* **Dataset excerpt**
==============================

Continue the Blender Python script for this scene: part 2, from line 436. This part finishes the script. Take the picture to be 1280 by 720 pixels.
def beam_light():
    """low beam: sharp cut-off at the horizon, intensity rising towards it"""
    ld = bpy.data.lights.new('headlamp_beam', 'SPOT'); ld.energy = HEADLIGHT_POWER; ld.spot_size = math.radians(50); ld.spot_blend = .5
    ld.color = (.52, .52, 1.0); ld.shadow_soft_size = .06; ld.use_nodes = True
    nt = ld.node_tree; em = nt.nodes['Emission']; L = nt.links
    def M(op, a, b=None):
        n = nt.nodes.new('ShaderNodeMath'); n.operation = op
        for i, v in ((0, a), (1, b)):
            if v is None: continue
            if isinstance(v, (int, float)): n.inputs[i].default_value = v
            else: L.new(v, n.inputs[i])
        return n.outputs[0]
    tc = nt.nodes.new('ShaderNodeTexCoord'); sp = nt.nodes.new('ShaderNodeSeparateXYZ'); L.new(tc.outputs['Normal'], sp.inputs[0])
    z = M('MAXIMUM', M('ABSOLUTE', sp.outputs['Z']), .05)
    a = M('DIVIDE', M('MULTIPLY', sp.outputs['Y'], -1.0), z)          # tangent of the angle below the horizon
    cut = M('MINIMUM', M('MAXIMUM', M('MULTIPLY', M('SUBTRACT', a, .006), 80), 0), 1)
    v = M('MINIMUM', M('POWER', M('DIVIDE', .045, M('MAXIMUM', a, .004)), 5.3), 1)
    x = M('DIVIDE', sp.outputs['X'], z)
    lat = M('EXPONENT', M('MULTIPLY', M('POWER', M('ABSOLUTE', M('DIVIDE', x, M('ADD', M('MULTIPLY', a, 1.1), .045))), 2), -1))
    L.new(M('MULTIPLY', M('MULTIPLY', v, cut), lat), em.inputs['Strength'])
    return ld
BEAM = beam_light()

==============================

* **Problem statement**
Write the data out again in full and exactly.

* **Response**
Continue the Blender Python script for this scene: part 2, from line 436. This part finishes the script. Take the picture to be 1280 by 720 pixels.
def beam_light():
    """low beam: sharp cut-off at the horizon, intensity rising towards it"""
    ld = bpy.data.lights.new('headlamp_beam', 'SPOT'); ld.energy = HEADLIGHT_POWER; ld.spot_size = math.radians(50); ld.spot_blend = .5
    ld.color = (.52, .52, 1.0); ld.shadow_soft_size = .06; ld.use_nodes = True
    nt = ld.node_tree; em = nt.nodes['Emission']; L = nt.links
    def M(op, a, b=None):
        n = nt.nodes.new('ShaderNodeMath'); n.operation = op
        for i, v in ((0, a), (1, b)):
            if v is None: continue
            if isinstance(v, (int, float)): n.inputs[i].default_value = v
            else: L.new(v, n.inputs[i])
        return n.outputs[0]
    tc = nt.nodes.new('ShaderNodeTexCoord'); sp = nt.nodes.new('ShaderNodeSeparateXYZ'); L.new(tc.outputs['Normal'], sp.inputs[0])
    z = M('MAXIMUM', M('ABSOLUTE', sp.outputs['Z']), .05)
    a = M('DIVIDE', M('MULTIPLY', sp.outputs['Y'], -1.0), z)          # tangent of the angle below the horizon
    cut = M('MINIMUM', M('MAXIMUM', M('MULTIPLY', M('SUBTRACT', a, .006), 80), 0), 1)
    v = M('MINIMUM', M('POWER', M('DIVIDE', .045, M('MAXIMUM', a, .004)), 5.3), 1)
    x = M('DIVIDE', sp.outputs['X'], z)
    lat = M('EXPONENT', M('MULTIPLY', M('POWER', M('ABSOLUTE', M('DIVIDE', x, M('ADD', M('MULTIPLY', a, 1.1), .045))), 2), -1))
    L.new(M('MULTIPLY', M('MULTIPLY', v, cut), lat), em.inputs['Strength'])
    return ld
BEAM = beam_light()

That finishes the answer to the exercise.